Contractors have experienced about a 10-15 percent drop in their rates in Australia, with a drop of up to 30 percent in extreme cases
Written by Vivienne Fisher, Contributor

The changing economic climate is taking its toll on Australian IT contractors, as they struggle to pull in the same dollars they were 18 months ago.

Justyn Griffin, a manager at recruitment consultancy Julia Ross IT, says many contractors have opted to go travelling, or are taking a break due to declining salaries.

He uses the example of a UNIX administrator he knows who spent the past four years working as a contractor and has recently decided to work in his wife's coffee shop rather than take a salary cut.

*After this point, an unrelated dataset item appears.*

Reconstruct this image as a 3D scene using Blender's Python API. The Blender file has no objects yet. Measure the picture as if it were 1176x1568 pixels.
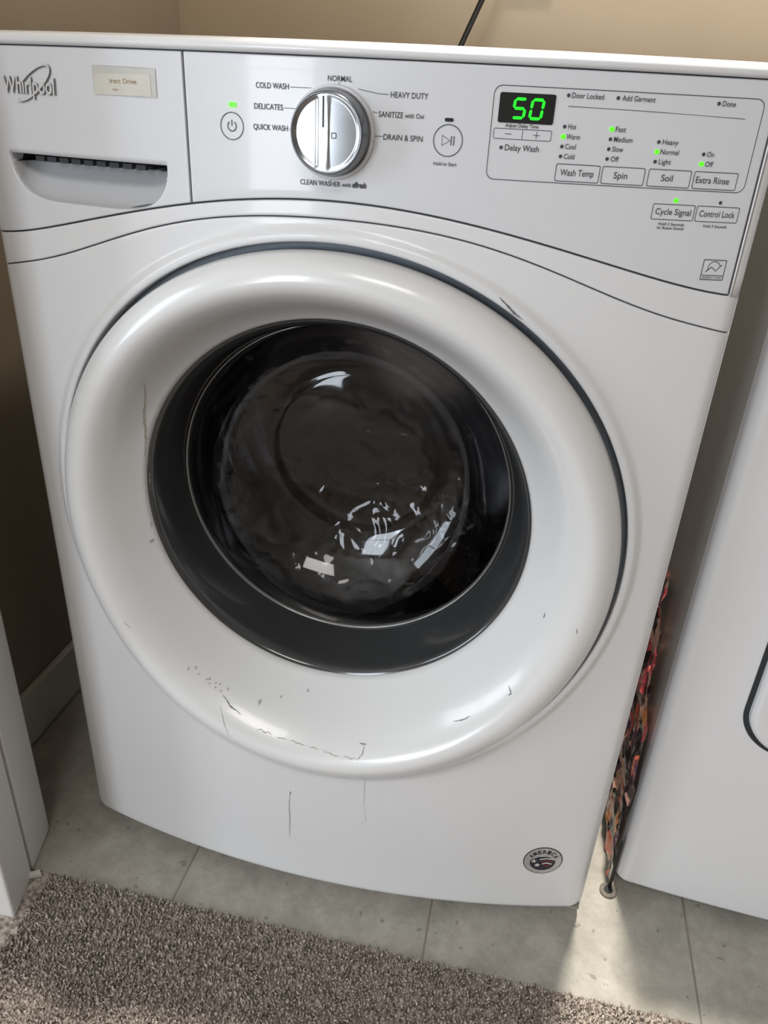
import bpy, math, random
import numpy as np
from mathutils import Vector, noise
random.seed(3); rng=np.random.default_rng(5)
sc=bpy.context.scene
W=.343

# ------------------------------------------------------------ helpers
def lin(c):
    return tuple(((v/255)/12.92 if v/255<=.04045 else ((v/255+.055)/1.055)**2.4) for v in c)
def mat(name,col,rough=.5,metal=0.,var=0.,vscale=20,bump=0.,bscale=200,emit=0,coat=0.,ior=1.5,col2=None):
    m=bpy.data.materials.new(name); m.use_nodes=True; nt=m.node_tree; b=nt.nodes['Principled BSDF']
    c=lin(col); b.inputs['Base Color'].default_value=(*c,1)
    b.inputs['Roughness'].default_value=rough; b.inputs['Metallic'].default_value=metal
    b.inputs['IOR'].default_value=ior
    if coat: b.inputs['Coat Weight'].default_value=coat; b.inputs['Coat Roughness'].default_value=.06
    tc=nt.nodes.new('ShaderNodeTexCoord')
    if var or col2:
        n=nt.nodes.new('ShaderNodeTexNoise'); n.inputs['Scale'].default_value=vscale; n.inputs['Detail'].default_value=6
        nt.links.new(tc.outputs['Object'],n.inputs['Vector'])
        r=nt.nodes.new('ShaderNodeValToRGB')
        c2=lin(col2) if col2 else tuple(max(0,v*(1-var)) for v in c)
        r.color_ramp.elements[0].color=(*c2,1); r.color_ramp.elements[1].color=(*c,1)
        r.color_ramp.elements[0].position=.35; r.color_ramp.elements[1].position=.65
        nt.links.new(n.outputs['Fac'],r.inputs[0]); nt.links.new(r.outputs[0],b.inputs['Base Color'])
    if bump:
        n=nt.nodes.new('ShaderNodeTexNoise'); n.inputs['Scale'].default_value=bscale; n.inputs['Detail'].default_value=3
        nt.links.new(tc.outputs['Object'],n.inputs['Vector'])
        bp=nt.nodes.new('ShaderNodeBump'); bp.inputs['Strength'].default_value=bump; bp.inputs['Distance'].default_value=.001
        nt.links.new(n.outputs['Fac'],bp.inputs['Height']); nt.links.new(bp.outputs[0],b.inputs['Normal'])
    if emit:
        b.inputs['Emission Color'].default_value=(*c,1); b.inputs['Emission Strength'].default_value=emit
    return m
def empty(name,loc=(0,0,0)):
    e=bpy.data.objects.new(name,None); e.location=loc; sc.collection.objects.link(e); return e
def mesh(name,V,F,m,parent=None,smooth=True,mats=None,midx=None):
    me=bpy.data.meshes.new(name); me.from_pydata([tuple(v) for v in V],[],F); me.update()
    for q in (mats or [m]): me.materials.append(q)
    if smooth: me.polygons.foreach_set('use_smooth',[True]*len(me.polygons))
    if midx is not None: me.polygons.foreach_set('material_index',midx)
    o=bpy.data.objects.new(name,me); sc.collection.objects.link(o)
    if parent: o.parent=parent
    return o
def box(name,a,b,m,parent=None,bev=0,seg=3):
    x0,y0,z0=a; x1,y1,z1=b
    V=[(x0,y0,z0),(x1,y0,z0),(x1,y1,z0),(x0,y1,z0),(x0,y0,z1),(x1,y0,z1),(x1,y1,z1),(x0,y1,z1)]
    F=[(0,3,2,1),(4,5,6,7),(0,1,5,4),(1,2,6,5),(2,3,7,6),(3,0,4,7)]
    o=mesh(name,V,F,m,parent,smooth=False)
    if bev:
        md=o.modifiers.new('b','BEVEL'); md.width=bev; md.segments=seg; md.limit_method='ANGLE'
    return o
def prism(name,plan,z0,z1,m,parent=None,bev=0):
    n=len(plan); V=[(x,y,z0) for x,y in plan]+[(x,y,z1) for x,y in plan]
    F=[tuple(range(n))[::-1],tuple(range(n,2*n))]+[(i,(i+1)%n,n+(i+1)%n,n+i) for i in range(n)]
    o=mesh(name,V,F,m,parent,smooth=False)
    if bev:
        md=o.modifiers.new('b','BEVEL'); md.width=bev; md.segments=3; md.limit_method='ANGLE'
    return o
def bow(x): return .045*max(0.,1-(x/W)**2)
def smooth(t): t=min(1,max(0,t)); return t*t*(3-2*t)
def dep(d,r):
    if r<=0 or d>=r: return 0.
    d=max(d,0); return r-math.sqrt(max(0,r*r-(r-d)**2))
def edgepos(a,b,ra,rb,n):
    A=[a+ra*t for t in ((0,.03,.12,.28,.5,.75,1) if ra>0 else (0,))]
    B=[b-rb*t for t in ((1,.75,.5,.28,.12,.03,0) if rb>0 else (0,))]
    mid=list(np.linspace(A[-1],B[0],n))[1:-1]
    return A+mid+B
def patch(name,x0,x1,zlo,zhi,rad,m,parent,yf,nx=80,nz=12,back=.01,extra=None,zbreak=None,darkf=None,mats=None):
    rl,rr,rb,rt=rad
    X=edgepos(x0,x1,rl,rr,nx); V=[]
    for x in X:
        a=zlo(x); b=zhi(x)
        if zbreak: Z=edgepos(a,zbreak,rb,0,nz)+edgepos(zbreak+.0002,b,0,rt,20)
        else: Z=edgepos(a,b,rb,rt,nz)
        for z in Z:
            d=dep(x-x0,rl)+dep(x1-x,rr)+dep(z-a,rb)+dep(b-z,rt)
            V.append((x,yf(x)+d+(extra(x,z) if extra else 0),z))
    nZ=len(Z); nX=len(X); F=[];mi=[]
    for i in range(nX-1):
        for j in range(nZ-1):
            a=i*nZ+j; F.append((a,a+nZ,a+nZ+1,a+1))
            k=0
            if darkf:
                xc_=(V[a][0]+V[a+nZ][0])/2; zc_=(V[a][2]+V[a+1][2])/2
                k=1 if darkf(xc_,zc_) else 0
            mi.append(k)
    bord=[i*nZ for i in range(nX)]+[(nX-1)*nZ+j for j in range(1,nZ)]+[i*nZ+nZ-1 for i in range(nX-2,-1,-1)]+[j for j in range(nZ-2,0,-1)]
    base=len(V)
    for q in bord:
        v=V[q]; V.append((v[0],v[1]+back,v[2]))
    n=len(bord)
    for i in range(n):
        F.append((bord[i],base+i,base+(i+1)%n,bord[(i+1)%n])); mi.append(0)
    o=mesh(name,V,F,m,parent,mats=mats,midx=mi if mats else None)
    o.data.polygons.foreach_set('use_smooth',[k<len(F)-n for k in range(len(F))])
    return o
def revolve(name,prof,cx,cz,m,parent,N=192,yw=None,sh=None):
    V=[];F=[]
    for i,(r,y) in enumerate(prof):
        dx,dz=sh(r,y) if sh else (0,0)
        for k in range(N):
            t=2*math.pi*k/N; x=r*math.cos(t)+dx; z=r*math.sin(t)+dz
            V.append((cx+x,y+(yw(cx+x,r) if yw else 0),cz+z))
    for i in range(len(prof)-1):
        for k in range(N):
            k2=(k+1)%N; F.append((i*N+k,i*N+k2,(i+1)*N+k2,(i+1)*N+k))
    return mesh(name,V,F,m,parent)
def catmull(P,n=6):
    P=[P[0]]+list(P)+[P[-1]]; out=[]
    for i in range(1,len(P)-2):
        p0,p1,p2,p3=[np.array(P[j]) for j in (i-1,i,i+1,i+2)]
        for k in range(n):
            t=k/n; out.append(tuple(.5*((2*p1)+(-p0+p2)*t+(2*p0-5*p1+4*p2-p3)*t*t+(-p0+3*p1-3*p2+p3)*t**3)))
    out.append(tuple(P[-2])); return out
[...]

Griffin also believes that a number of contractors have used the lull in the market to spend time travelling, although he warns that the market is no more buoyant in the US or UK for Australians hoping to pick up contracting work abroad.

He estimates that across the board there has been about a 10-15 percent drop in the rates contractors are commanding in Australia. However, in more extreme cases Griffin has seen a drop of up to 30 percent in some job areas.

IT contractors are also flowing back into Australia from overseas, as contracts dry up in other countries. According to Griffin, expats are returning from regions like the US and UK, rather than Asia where contracts tend to run for longer periods of time.

"They're having to do more legwork to get the role and there's more competition between jobs," Griffin said. He cites an ad he put on an IT job site in early December for a helpdesk role -- within 24 hours it had elicited more than 140 responses.

Derek Chan, chief technology officer at imaging and document compression software developers Realview Technologies, has seen peers struggle to gain the same rates contracting that they previously had. He said the rates some contractors are achieving now are down about AU$25 (£9) an hour from little over a year ago.

"People are being very specific about the skills they want - because it's an employer's market they can afford to be much pickier and pay less," Chan said.

Likewise, Robert Walters Dunhill director Joshua Sparks has seen the laws of supply and demand impact the rates IT contractors are getting.

Areas which he has seen rates remain static, due to a high demand for these skill sets, are network integrators, security consultants, and senior technical architects. In contrast, Sparks has seen a greater drop in rates for job titles including helpdesk and support, infrastructure consultants, and object-orientated developers.

Felicity Loe, an account manager with recruitment consultancy IT&T Careers, agrees there has definitely been a drop in the rates contractors are securing.

"That points back to the fact that most organisations aren't spending money on new IT projects, so there's not much of a need (for contractors)," Loe said. "When it comes down to it, when the times get tough you're only worth as much as someone's prepared to pay for what you can do."